Too often we let the weight of the realities of the world press us down. We have hope, this passing fancy, that in the end everything is going to be all right. But secretly we know, deep down, that things are going to keep sucking, just like they suck right now.
Hope seems only ever to thrive when that which is hoped for is clearly possible. Take away the seeming possibility that you can achieve your hopes... and all hope is lost. While this may seem only natural, of course you can't hope for something that can't happen... it also makes hope fail precisely at the moment when you need it the most. When facing the inevitable.
Foster invulnerable hope. Try to hope for impossible things. Now, don't go hoping for impossible things you shouldn't have, like for power beyond measure, or for people to change so that they love you. But develop in yourself a ludicrous strain of hope that is capable of attaining a vision of wildly, unlikely, and downright impossible events of moral, intellectual, personal, spiritual, physical, and social triumph.
This will tend to improve your mood. It will also improve your thinking. Too often people decide what is possible before even ever giving it a shot. In my short life I have hoped for many audacious things, and many of them turned out to be actually possible.

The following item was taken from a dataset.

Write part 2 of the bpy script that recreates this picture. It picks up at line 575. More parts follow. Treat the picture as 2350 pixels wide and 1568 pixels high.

Why do people give up hope for the impossible? They don't want to be fools. They don't want to get caught believing in something that could never come to pass. What an arrogant bunch of bull. All they succeed at is never being wrong.
I'd gladly be wrong, and hope for something that was never going to be, if it meant that I also accepted and helped actualize events that seemed impossible but actually were tenable. If my audacious hope makes me a fool, so be it. It also makes me unbreakable, innovative, and positive.
An unbreakable, innovative, positive fool. I'll take it.
We often think that our hope fails when it should. That when the light finally fades away, that it is now the time when despair should take hold. When carrying a valuable, heavy object, and someone drops it, do we all think, "Well, he dropped it when he should." No, we think, "If he had been a bit stronger, he wouldn't have dropped it." Don't wanna drop large, expensive things? Go to the gym. Take responsibility for your strength.
We should feel the same responsibility to our moral strength. When we fail ourselves or our commitments we should take it as a sign that we need moral exercise. Go to the moral gym, as it were. Use the spiritual communities in your life to motivate your personal growth. Find people you look up to and ask what they do to stay in morally excellent condition. Consider the activities that hone your spirit into things you want to become.
Push yourself. Don't hide behind self descriptions that limit your potential or lower the standard of conduct you have committed yourself to.
Now, keep in mind that moral cultivation can be satisfying, but it is ultimately for serving the world. Don't become overly proud about your accomplishments, and don't put your inner conditioning as a higher priority than serving the outside world. Also, keep in mind that you do not achieve good on your own, but hone yourself to be an ever greater instrument of God's work.